**Exercise details**: What is needed here is an exact copy of every entry.

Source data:
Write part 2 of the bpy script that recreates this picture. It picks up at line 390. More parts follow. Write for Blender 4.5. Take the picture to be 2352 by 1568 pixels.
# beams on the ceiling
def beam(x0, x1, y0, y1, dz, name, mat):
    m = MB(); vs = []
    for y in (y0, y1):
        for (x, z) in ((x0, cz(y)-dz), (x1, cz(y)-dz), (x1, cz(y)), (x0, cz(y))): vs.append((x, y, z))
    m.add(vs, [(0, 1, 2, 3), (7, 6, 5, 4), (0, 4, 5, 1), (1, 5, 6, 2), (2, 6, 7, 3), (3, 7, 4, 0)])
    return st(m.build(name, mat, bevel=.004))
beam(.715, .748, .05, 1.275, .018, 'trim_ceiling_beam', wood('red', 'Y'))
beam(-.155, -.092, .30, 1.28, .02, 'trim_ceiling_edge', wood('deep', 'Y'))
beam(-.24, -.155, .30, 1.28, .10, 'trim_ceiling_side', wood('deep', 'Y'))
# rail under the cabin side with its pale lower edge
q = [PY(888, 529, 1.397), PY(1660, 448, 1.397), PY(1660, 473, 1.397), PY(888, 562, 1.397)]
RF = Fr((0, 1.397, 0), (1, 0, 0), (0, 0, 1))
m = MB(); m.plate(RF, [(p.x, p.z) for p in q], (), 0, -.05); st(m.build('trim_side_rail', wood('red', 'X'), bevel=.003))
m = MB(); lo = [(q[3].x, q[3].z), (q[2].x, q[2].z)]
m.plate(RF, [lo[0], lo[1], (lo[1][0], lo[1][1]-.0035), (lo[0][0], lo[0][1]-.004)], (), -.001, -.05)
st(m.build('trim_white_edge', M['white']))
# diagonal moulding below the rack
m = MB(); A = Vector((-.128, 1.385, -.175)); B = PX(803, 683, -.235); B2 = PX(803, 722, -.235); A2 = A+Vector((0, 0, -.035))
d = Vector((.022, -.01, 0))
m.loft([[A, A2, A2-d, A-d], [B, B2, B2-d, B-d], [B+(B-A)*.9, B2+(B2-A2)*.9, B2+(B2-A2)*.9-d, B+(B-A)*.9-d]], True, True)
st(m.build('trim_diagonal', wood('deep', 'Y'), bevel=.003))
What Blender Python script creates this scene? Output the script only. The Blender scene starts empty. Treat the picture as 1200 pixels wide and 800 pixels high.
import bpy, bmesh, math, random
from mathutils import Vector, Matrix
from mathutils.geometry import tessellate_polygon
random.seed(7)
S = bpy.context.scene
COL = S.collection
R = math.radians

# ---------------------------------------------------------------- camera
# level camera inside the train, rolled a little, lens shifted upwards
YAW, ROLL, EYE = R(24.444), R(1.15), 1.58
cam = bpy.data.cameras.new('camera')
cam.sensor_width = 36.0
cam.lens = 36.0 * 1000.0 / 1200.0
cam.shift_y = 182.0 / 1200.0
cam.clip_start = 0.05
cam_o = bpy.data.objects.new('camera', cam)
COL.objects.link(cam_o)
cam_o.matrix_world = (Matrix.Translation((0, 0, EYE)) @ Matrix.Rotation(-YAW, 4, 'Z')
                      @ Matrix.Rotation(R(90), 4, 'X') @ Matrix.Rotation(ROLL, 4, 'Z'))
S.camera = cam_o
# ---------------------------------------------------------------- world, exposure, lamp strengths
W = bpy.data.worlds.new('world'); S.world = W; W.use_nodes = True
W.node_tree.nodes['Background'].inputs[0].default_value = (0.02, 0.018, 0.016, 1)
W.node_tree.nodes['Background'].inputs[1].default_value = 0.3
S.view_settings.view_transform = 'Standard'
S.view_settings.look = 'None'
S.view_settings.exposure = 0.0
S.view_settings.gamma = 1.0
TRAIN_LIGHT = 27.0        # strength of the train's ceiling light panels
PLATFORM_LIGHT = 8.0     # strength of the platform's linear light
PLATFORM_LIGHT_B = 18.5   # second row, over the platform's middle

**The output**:
Write part 2 of the bpy script that recreates this picture. It picks up at line 390. More parts follow. Write for Blender 4.5. Take the picture to be 2352 by 1568 pixels.
# beams on the ceiling
def beam(x0, x1, y0, y1, dz, name, mat):
    m = MB(); vs = []
    for y in (y0, y1):
        for (x, z) in ((x0, cz(y)-dz), (x1, cz(y)-dz), (x1, cz(y)), (x0, cz(y))): vs.append((x, y, z))
    m.add(vs, [(0, 1, 2, 3), (7, 6, 5, 4), (0, 4, 5, 1), (1, 5, 6, 2), (2, 6, 7, 3), (3, 7, 4, 0)])
    return st(m.build(name, mat, bevel=.004))
beam(.715, .748, .05, 1.275, .018, 'trim_ceiling_beam', wood('red', 'Y'))
beam(-.155, -.092, .30, 1.28, .02, 'trim_ceiling_edge', wood('deep', 'Y'))
beam(-.24, -.155, .30, 1.28, .10, 'trim_ceiling_side', wood('deep', 'Y'))
# rail under the cabin side with its pale lower edge
q = [PY(888, 529, 1.397), PY(1660, 448, 1.397), PY(1660, 473, 1.397), PY(888, 562, 1.397)]
RF = Fr((0, 1.397, 0), (1, 0, 0), (0, 0, 1))
m = MB(); m.plate(RF, [(p.x, p.z) for p in q], (), 0, -.05); st(m.build('trim_side_rail', wood('red', 'X'), bevel=.003))
m = MB(); lo = [(q[3].x, q[3].z), (q[2].x, q[2].z)]
m.plate(RF, [lo[0], lo[1], (lo[1][0], lo[1][1]-.0035), (lo[0][0], lo[0][1]-.004)], (), -.001, -.05)
st(m.build('trim_white_edge', M['white']))
# diagonal moulding below the rack
m = MB(); A = Vector((-.128, 1.385, -.175)); B = PX(803, 683, -.235); B2 = PX(803, 722, -.235); A2 = A+Vector((0, 0, -.035))
d = Vector((.022, -.01, 0))
m.loft([[A, A2, A2-d, A-d], [B, B2, B2-d, B-d], [B+(B-A)*.9, B2+(B2-A2)*.9, B2+(B2-A2)*.9-d, B+(B-A)*.9-d]], True, True)
st(m.build('trim_diagonal', wood('deep', 'Y'), bevel=.003))
What Blender Python script creates this scene? Output the script only. The Blender scene starts empty. Treat the picture as 1200 pixels wide and 800 pixels high.
import bpy, bmesh, math, random
from mathutils import Vector, Matrix
from mathutils.geometry import tessellate_polygon
random.seed(7)
S = bpy.context.scene
COL = S.collection
R = math.radians

# ---------------------------------------------------------------- camera
# level camera inside the train, rolled a little, lens shifted upwards
YAW, ROLL, EYE = R(24.444), R(1.15), 1.58
cam = bpy.data.cameras.new('camera')
cam.sensor_width = 36.0
cam.lens = 36.0 * 1000.0 / 1200.0
cam.shift_y = 182.0 / 1200.0
cam.clip_start = 0.05
cam_o = bpy.data.objects.new('camera', cam)
COL.objects.link(cam_o)
cam_o.matrix_world = (Matrix.Translation((0, 0, EYE)) @ Matrix.Rotation(-YAW, 4, 'Z')
                      @ Matrix.Rotation(R(90), 4, 'X') @ Matrix.Rotation(ROLL, 4, 'Z'))
S.camera = cam_o
# ---------------------------------------------------------------- world, exposure, lamp strengths
W = bpy.data.worlds.new('world'); S.world = W; W.use_nodes = True
W.node_tree.nodes['Background'].inputs[0].default_value = (0.02, 0.018, 0.016, 1)
W.node_tree.nodes['Background'].inputs[1].default_value = 0.3
S.view_settings.view_transform = 'Standard'
S.view_settings.look = 'None'
S.view_settings.exposure = 0.0
S.view_settings.gamma = 1.0
TRAIN_LIGHT = 27.0        # strength of the train's ceiling light panels
PLATFORM_LIGHT = 8.0     # strength of the platform's linear light
PLATFORM_LIGHT_B = 18.5   # second row, over the platform's middle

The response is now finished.